VA Officials May Face Charges for Abusing Positions for Personal Gain

Department of Veterans Affairs

Two senior Department of Veterans Affairs officials could face criminal prosecution after the agency investigators found they coerced two VA regional office directors to leave their jobs so that they could then fill them.

Diana Rubens had been a deputy under secretary for field operations until she took over as director for Veterans Affairs Regional Office in Philadelphia in June 2014. Kimberly Graves, formerly director of the Veterans Benefits Administration's Eastern Area Office (now called the North Atlantic District) took over as director of the St. Paul, Minnesota, VARO in October 2014.

"Our analysis of available evidence indicated two directors appear to have been inappropriately coerced to leave positions they were not interested in leaving to create vacancies for Ms. Rubens and Ms. Graves," the IG investigators said in the report.
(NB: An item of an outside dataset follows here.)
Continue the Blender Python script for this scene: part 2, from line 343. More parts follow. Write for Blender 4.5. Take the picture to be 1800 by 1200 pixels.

The IG made criminal referrals to the U.S. Attorney's Office for the District of Columbia on the actions "orchestrated" by Rubens and Graves and said formal decisions on whether to prosecute are pending.

Rep. Jeff Miller, chairman of the House Veterans Affairs Committee, said he expects the federal attorney's office to weigh the criminal referral and, if warranted, prosecute the officials "to the fullest extent of the law."

"This report is simply the latest in a long line of investigations showing VA officials helping themselves instead of helping America's veterans," Miller said.

The IG also is recommending the VA look into disciplinary actions against several officials for their roles in Rubens' move to Philadelphia, including VBA Under Secretary Allison Hickey, who told investigators she picked Rubens for the job.

Rubens and Graves both moved into jobs that carried much less responsibility and fell lower on the SES pay scale than they were getting, but retained their high six-figure salaries. Rubens was earning $181,000 and Graves $174,000.

In addition, both were provided relocation expenses.  Rubens was paid $274,000 for her move and Graves was paid $129,000, the IG states. For her move Rubens was able to take advantage of the Appraised Value Offer program, which pays an employee for the value of their home as an incentive for a job move.

While the payments were allowable under federal and VA policy, the IG questioned the timeliness of Rubens being eligible for the AVO program. It also took issue with her getting a 17-day extension for temporary quarters subsistence allowance, reimbursement of $76 for alcoholic beverages and a $47 restaurant bill not backed up with receipts.

The IG said regulations allowed for the officials to keep their high salaries even though they took jobs that paid lower on the scale and decreased their responsibilities.

Rubens took over the Philadelphia VARO from Robert McKenrick, who was transferred to the Los Angeles regional office.  McKenrick told investigators the message he got was to take the LA position or lose his job.

"We found Ms. Rubens' reassignment to Philadelphia was approved before Mr. McKenrick was given a chance to review and consider his reassignment package," the investigators also noted.

Graves moved into the St. Paul VARO after having a hand in its former director, Antoine Waller, making an inquiry into assuming directorship of the Philadelphia regional office, the report states. After he inquired into that job Graves told him it was no longer available, but that his name had been forwarded to VA Secretary Bob McDonald for the Baltimore regional office.

Waller did not want Baltimore, but Graves' subordinate, Beth Mc Coy, informed him in an email that with his name before McDonald "saying no now is not a clean or easy option."

Waller took the Baltimore job. Once St. Paul opened up, according to the IG, Graves contacted Rubens, saying "I'd like to throw my name in for consideration for St. Paul ... I feel like I've done my time and I'd like to put my name in."

In both cases, the IG says in a just-released report, the women retained high Senior Executive Service annual salaries even though their new positions were lower on the SES pay scales and carried significantly fewer responsibilities.